Saturday, June 28, 2003


One thing about the nearly notorious e-mail is true.
By JEFF GELLES
KNIGHT RIDDER NEWSPAPERS
The e-mail to a reader's elderly father wasn't spam. But it was of a sort you've probably gotten that may be more dangerous than most unsolicited bulk e-mail.
This kind comes from someone you know. It's well-intentioned. It might even contain a grain or two of truth. But it's fundamentally wrong.
"Your credit report goes public in July!" this one declared. "Remove your name asap."
The e-mail went on to say that, come July 1, the leading credit bureaus "will be allowed to release credit info, mailing addresses, phone numbers, etc., to ANYONE who requests it."
And it tells people what to do: Call a certain toll-free number to opt out.
It's just wrong
The assertions in the e-mail are just plain wrong. There is no major new rule governing financial information that takes effect July 1. Personal credit information can still be released only under certain circumstances laid out in the Fair Credit Reporting Act.

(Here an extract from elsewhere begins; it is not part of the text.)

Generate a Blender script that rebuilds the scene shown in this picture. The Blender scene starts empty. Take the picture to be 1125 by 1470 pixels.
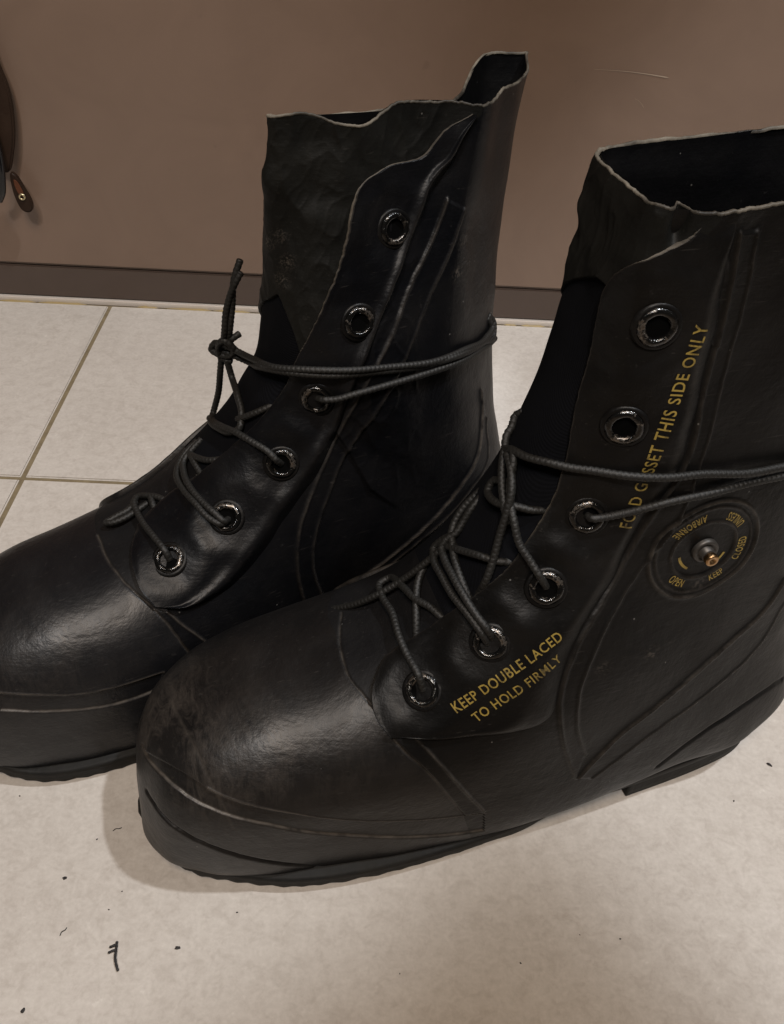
import bpy, bmesh, math, random
import numpy as np
from math import radians, sin, cos, pi
from mathutils import Vector, Matrix
from mathutils.bvhtree import BVHTree
random.seed(7)
rng = np.random.default_rng(11)
scene = bpy.context.scene

# ------------------------------------------------------------------ camera
PITCH, ROLL, YAW, CAMH = radians(40), radians(3.5), radians(1.5), 0.407
def cam_axes():
    cp, sp = cos(PITCH), sin(PITCH)
    f = np.array([sin(YAW)*cp, cos(YAW)*cp, -sp])
    r = np.array([cos(YAW), -sin(YAW), 0.0])
    u = np.cross(r, f)
    c, s = cos(ROLL), sin(ROLL)
    return c*r+s*u, -s*r+c*u, f
cr, cu, cf = cam_axes()
cd = bpy.data.cameras.new("camera"); cam = bpy.data.objects.new("camera", cd)
scene.collection.objects.link(cam); scene.camera = cam
cam.matrix_world = Matrix(((cr[0], cu[0], -cf[0], 0), (cr[1], cu[1], -cf[1], 0),
                           (cr[2], cu[2], -cf[2], CAMH), (0, 0, 0, 1)))
cd.sensor_fit = 'VERTICAL'; cd.sensor_height = 24; cd.lens = 1350/1470*24
cd.clip_start = 0.01; cd.clip_end = 50
scene.render.resolution_x = 784; scene.render.resolution_y = 1024

# ------------------------------------------------------------------ light
w = bpy.data.worlds.new("World"); scene.world = w; w.use_nodes = True
bg = w.node_tree.nodes['Background']
bg.inputs[0].default_value = (1.0, 0.84, 0.66, 1); bg.inputs[1].default_value = 0.03
scene.view_settings.view_transform = 'Standard'; scene.view_settings.look = 'None'
scene.view_settings.exposure = 0.10
def area_lamp(name, loc, target, size, power, col, size_y=None):
    ld = bpy.data.lights.new(name, 'AREA'); ld.size = size; ld.energy = power; ld.color = col
    if size_y: ld.shape = 'RECTANGLE'; ld.size_y = size_y
    o = bpy.data.objects.new(name, ld); scene.collection.objects.link(o)
    o.location = loc
    o.rotation_euler = (Vector(target)-Vector(loc)).to_track_quat('-Z', 'Y').to_euler()
    return o
area_lamp("room_fill", (-0.10, -0.70, 2.1), (0, 0.4, 0), 0.6, 25, (1.0, 0.79, 0.60))  # unseen area light, added as wide warm fill
def spot_lamp(name, loc, target, half_angle, power, col, blend=.3, soft=.03):
    ld = bpy.data.lights.new(name, 'SPOT'); ld.energy = power; ld.color = col; ld.spot_size = 2*radians(half_angle)
    ld.spot_blend = blend; ld.shadow_soft_size = soft
    o = bpy.data.objects.new(name, ld); scene.collection.objects.link(o); o.location = loc
    o.rotation_euler = (Vector(target)-Vector(loc)).to_track_quat('-Z', 'Y').to_euler()
    return o
COOL = (0.90, 0.93, 0.97)
spot_lamp("added_pool_spot", (0.85, 0.20, 2.2), (-0.32, 0.50, 0), 10.5, 112, COOL, .22, .04)  # unseen spots added; the gap between their pools stands in for a cast shadow
spot_lamp("added_pool_spot", (0.92, 0.16, 2.2), (0.54, 0.50, 0), 13.0, 125, COOL, .18, .04)
spot_lamp("added_pool_spot", (-0.42, -0.75, 1.9), (-0.31, 0.50, 0), 12.2, 54, COOL, .22, .07)
spot_lamp("added_pool_spot", (0.10, -0.80, 1.9), (0.53, 0.50, 0), 13.2, 62, COOL, .18, .07)

# ------------------------------------------------------------------ helpers
C = scene.collection
def tag(o, label=None, cat=None, group=None, kind=None):
    if label: o['label'] = label
    if cat: o['category'] = cat
    if group: o['group'] = group
    if kind: o['kind'] = kind
    return o
def mesh_obj(name, verts, faces, mats, parent=None, smooth=True, fmat=None):
    me = bpy.data.meshes.new(name)
    me.from_pydata([tuple(map(float, v)) for v in verts], [], [tuple(map(int, f)) for f in faces])
    for m in (mats if isinstance(mats, (list, tuple)) else [mats]): me.materials.append(m)
    if smooth: me.polygons.foreach_set('use_smooth', [True]*len(me.polygons))
    if fmat is not None: me.polygons.foreach_set('material_index', [int(i) for i in fmat])
    me.update()
    o = bpy.data.objects.new(name, me); C.objects.link(o)
    if parent: o.parent = parent
    return o
def sstep(a, b, x):
    t = np.clip((np.asarray(x, float)-a)/(b-a), 0, 1); return t*t*(3-2*t)
def spline(xs, ys, x):
    """smooth interpolation through keys; ys may be (n,) or (n,k)"""
    xs = np.asarray(xs, float); ys = np.asarray(ys, float); x = np.asarray(x, float)
    d = np.diff(ys, axis=0)/(np.diff(xs)[:, None] if ys.ndim > 1 else np.diff(xs))
    m = np.empty_like(ys); m[0] = d[0]; m[-1] = d[-1]
    h = np.diff(xs); wa = (h[1:]/(h[1:]+h[:-1])); wa = wa[:, None] if ys.ndim > 1 else wa
    m[1:-1] = wa*d[:-1]+(1-wa)*d[1:]
    i = np.clip(np.searchsorted(xs, x, side='right')-1, 0, len(xs)-2)
    hh = h[i]; t = (x-xs[i])/hh
    if ys.ndim > 1: t = t[..., None]; hh = hh[..., None]
    return ((2*t**3-3*t**2+1)*ys[i] + (t**3-2*t**2+t)*hh*m[i] + (-2*t**3+3*t**2)*ys[i+1] + (t**3-t**2)*hh*m[i+1])

# ------------------------------------------------------------------ materials
def new_mat(name):
    m = bpy.data.materials.new(name); m.use_nodes = True
    return m, m.node_tree.nodes, m.node_tree.links, m.node_tree.nodes['Principled BSDF']
def simple(name, col, rough, metal=0.0):
    m, n, l, b = new_mat(name)
    b.inputs['Base Color'].default_value = (*col, 1); b.inputs['Roughness'].default_value = rough
    b.inputs['Metallic'].default_value = metal
    return m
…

Whoever wrote this e-mail, which has been bouncing around the Internet at least since December 2001, was probably confused by the financial-privacy law known as Gramm-Leach-Bliley, which set a July 1, 2001, deadline for companies to notify customers of their privacy policies and to tell them how to limit information-sharing.
The e-mail, in fact, borders on notorious. Claudia Bourne Farrell of the Federal Trade Commission says a warning about it is the only "consumer alert" to ever win the dubious honor of a permanent place on the FTC's Internet home page.
Farrell says the e-mail picked up steam last year as July approached, and it seems to be doing so again.
One reason, ironically, may be one of those aforementioned grains of truth.
Real number
Although most everything else in the e-mail is hooey, the toll-free number is real, and actually quite useful if you want to cut down on one kind of sharing of your credit information: its purchase by companies planning to make so-called prescreened offers.
Here's how that works: Key information from your credit report -- not the whole thing, but enough to identify your creditworthiness -- can be bought by lenders or insurers interested in making unsolicited offers.
You've seen the result if your regular mailbox is full of credit-card offers that shout out "0 percent interest!" or "You've been preapproved!"
Want to end the onslaught, save trees, and limit the number of pieces of information entering the trash stream that testify to your name, address and ability to qualify for credit -- all of which can put you at some risk of identity theft?
Call the number in that otherwise useless e-mail: (888) 567-8688. It's the credit reporting industry's "Prescreening Opt-Out Number." Follow the instructions, and you can get rid of those offers for two years or indefinitely.
The first rule, of course, is to be skeptical. If you read it on e-mail first, but haven't seen it in the news media, ask yourself why. Sometimes the media are just slow to catch up -- you may have better sources than we do -- but usually you probably haven't seen it for a good reason: It isn't true.